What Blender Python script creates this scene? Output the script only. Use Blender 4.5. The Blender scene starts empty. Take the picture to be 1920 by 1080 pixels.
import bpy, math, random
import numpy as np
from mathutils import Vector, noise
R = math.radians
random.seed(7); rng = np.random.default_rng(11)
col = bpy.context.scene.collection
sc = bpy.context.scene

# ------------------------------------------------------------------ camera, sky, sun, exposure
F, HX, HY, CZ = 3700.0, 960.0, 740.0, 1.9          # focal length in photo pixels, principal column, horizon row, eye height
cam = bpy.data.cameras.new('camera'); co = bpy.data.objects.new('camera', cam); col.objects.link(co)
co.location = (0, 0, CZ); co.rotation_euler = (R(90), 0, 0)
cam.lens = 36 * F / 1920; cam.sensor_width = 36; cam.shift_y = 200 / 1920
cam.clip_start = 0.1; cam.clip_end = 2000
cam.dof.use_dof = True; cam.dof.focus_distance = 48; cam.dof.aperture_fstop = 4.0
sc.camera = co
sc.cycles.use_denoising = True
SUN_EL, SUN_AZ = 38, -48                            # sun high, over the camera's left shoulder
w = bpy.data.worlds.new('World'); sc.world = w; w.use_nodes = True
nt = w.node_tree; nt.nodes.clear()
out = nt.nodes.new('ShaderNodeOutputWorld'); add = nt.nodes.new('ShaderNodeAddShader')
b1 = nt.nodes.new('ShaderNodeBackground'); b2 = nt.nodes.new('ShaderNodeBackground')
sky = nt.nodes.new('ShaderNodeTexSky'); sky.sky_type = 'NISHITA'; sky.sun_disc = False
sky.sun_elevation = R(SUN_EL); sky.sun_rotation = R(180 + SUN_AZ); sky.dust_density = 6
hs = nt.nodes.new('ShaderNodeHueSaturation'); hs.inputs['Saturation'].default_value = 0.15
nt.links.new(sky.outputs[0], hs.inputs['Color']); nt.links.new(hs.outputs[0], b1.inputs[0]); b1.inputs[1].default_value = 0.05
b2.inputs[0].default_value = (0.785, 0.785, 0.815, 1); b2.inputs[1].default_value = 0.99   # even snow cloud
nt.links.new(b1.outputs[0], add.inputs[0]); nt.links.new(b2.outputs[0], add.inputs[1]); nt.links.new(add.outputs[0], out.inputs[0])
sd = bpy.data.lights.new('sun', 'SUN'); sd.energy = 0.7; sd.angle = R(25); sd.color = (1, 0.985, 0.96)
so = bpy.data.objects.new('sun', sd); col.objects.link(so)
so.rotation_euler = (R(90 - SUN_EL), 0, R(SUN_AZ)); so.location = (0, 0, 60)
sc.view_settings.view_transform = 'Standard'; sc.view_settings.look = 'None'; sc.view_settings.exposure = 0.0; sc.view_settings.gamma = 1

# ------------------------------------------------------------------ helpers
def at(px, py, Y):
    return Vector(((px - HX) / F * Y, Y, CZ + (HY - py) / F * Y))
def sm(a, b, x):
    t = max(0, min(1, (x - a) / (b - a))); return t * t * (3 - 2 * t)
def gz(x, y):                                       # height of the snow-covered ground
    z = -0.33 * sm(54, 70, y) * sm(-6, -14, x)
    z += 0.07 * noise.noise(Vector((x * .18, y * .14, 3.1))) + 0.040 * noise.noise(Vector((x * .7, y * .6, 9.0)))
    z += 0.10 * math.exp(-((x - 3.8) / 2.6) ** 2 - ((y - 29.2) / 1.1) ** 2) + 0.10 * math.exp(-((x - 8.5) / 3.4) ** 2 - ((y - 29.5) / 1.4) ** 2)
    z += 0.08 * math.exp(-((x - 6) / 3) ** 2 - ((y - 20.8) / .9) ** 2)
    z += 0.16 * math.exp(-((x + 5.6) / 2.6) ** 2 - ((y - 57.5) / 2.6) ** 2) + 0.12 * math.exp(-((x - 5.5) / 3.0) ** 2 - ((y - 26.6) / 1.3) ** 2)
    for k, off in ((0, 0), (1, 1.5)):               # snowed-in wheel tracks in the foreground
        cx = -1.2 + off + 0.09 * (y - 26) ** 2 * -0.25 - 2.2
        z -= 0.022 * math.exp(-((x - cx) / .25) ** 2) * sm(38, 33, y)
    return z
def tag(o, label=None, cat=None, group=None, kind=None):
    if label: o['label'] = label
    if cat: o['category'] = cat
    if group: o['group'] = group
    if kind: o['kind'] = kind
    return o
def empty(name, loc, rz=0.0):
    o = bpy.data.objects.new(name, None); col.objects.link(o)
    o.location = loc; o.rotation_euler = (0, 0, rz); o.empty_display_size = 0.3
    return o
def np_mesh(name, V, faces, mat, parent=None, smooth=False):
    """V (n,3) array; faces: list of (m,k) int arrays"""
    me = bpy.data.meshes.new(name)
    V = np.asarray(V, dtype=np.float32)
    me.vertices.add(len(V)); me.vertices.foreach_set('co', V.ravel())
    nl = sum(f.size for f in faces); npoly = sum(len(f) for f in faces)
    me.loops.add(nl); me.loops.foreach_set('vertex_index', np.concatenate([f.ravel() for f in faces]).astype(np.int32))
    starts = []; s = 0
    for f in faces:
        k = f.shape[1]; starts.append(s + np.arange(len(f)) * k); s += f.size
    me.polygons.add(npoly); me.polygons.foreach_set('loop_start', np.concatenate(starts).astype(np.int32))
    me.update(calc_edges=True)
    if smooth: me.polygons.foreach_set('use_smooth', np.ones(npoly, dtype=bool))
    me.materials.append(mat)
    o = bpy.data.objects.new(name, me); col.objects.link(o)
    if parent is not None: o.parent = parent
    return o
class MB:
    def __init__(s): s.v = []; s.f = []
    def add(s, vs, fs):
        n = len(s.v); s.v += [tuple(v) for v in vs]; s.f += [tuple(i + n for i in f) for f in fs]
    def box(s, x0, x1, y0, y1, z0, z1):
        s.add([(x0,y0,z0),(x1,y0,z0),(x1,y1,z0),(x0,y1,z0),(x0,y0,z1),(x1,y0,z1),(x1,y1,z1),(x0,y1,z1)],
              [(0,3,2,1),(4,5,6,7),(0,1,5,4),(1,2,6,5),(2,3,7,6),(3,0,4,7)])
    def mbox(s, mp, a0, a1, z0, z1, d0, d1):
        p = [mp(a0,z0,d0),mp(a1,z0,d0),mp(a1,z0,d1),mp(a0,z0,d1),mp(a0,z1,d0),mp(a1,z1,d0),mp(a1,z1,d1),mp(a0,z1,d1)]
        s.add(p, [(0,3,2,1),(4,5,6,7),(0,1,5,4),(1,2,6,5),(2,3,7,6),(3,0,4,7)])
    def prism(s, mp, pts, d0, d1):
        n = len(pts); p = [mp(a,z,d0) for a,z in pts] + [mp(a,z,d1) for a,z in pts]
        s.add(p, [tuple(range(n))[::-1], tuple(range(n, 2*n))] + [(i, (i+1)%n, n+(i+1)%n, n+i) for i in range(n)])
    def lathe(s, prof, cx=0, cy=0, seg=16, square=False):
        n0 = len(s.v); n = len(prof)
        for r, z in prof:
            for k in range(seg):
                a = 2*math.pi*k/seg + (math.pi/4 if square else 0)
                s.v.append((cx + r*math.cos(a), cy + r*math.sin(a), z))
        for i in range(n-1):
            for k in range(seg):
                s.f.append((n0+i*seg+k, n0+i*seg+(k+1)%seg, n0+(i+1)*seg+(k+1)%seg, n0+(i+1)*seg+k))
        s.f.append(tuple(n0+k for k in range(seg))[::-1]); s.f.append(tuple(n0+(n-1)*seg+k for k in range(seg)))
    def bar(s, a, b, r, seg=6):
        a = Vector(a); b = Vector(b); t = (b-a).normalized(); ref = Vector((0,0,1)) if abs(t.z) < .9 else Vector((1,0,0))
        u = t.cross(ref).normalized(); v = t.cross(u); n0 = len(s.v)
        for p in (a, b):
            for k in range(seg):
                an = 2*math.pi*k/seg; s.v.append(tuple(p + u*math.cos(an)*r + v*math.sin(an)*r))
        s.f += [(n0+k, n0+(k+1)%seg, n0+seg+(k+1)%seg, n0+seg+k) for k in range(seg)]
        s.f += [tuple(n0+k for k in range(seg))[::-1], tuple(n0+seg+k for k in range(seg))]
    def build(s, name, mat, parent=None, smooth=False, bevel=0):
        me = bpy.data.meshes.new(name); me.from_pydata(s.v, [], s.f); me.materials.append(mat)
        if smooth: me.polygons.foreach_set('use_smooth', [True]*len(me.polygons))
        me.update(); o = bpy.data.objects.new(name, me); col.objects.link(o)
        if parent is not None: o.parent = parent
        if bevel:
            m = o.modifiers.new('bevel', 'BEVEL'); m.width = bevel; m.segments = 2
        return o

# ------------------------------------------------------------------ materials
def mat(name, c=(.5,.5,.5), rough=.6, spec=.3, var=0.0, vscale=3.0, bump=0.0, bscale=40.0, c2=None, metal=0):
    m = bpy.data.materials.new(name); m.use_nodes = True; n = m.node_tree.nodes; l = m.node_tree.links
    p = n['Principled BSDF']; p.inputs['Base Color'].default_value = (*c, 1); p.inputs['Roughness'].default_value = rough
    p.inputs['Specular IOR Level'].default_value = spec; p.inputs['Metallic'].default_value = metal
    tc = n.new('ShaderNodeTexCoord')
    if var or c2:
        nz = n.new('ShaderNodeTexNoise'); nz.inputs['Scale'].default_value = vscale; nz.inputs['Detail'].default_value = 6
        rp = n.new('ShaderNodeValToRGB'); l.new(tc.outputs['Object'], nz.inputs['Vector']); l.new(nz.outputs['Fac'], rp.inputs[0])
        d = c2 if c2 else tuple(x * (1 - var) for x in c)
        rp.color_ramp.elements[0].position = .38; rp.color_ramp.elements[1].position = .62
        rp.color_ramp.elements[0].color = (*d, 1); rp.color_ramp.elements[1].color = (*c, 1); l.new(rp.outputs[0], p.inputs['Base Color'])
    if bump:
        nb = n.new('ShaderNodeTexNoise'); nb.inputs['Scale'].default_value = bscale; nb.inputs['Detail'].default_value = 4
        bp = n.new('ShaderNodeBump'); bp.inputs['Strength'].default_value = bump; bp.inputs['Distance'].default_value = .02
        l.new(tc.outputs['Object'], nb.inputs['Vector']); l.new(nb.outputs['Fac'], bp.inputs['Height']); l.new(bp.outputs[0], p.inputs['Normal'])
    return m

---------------

## [Set problem]
Write out exactly the lines from the start of the material through the line with "sc = bpy.context.scene". No other output is expected.

## [Exercise solution]
What Blender Python script creates this scene? Output the script only. Use Blender 4.5. The Blender scene starts empty. Take the picture to be 1920 by 1080 pixels.
import bpy, math, random
import numpy as np
from mathutils import Vector, noise
R = math.radians
random.seed(7); rng = np.random.default_rng(11)
col = bpy.context.scene.collection
sc = bpy.context.scene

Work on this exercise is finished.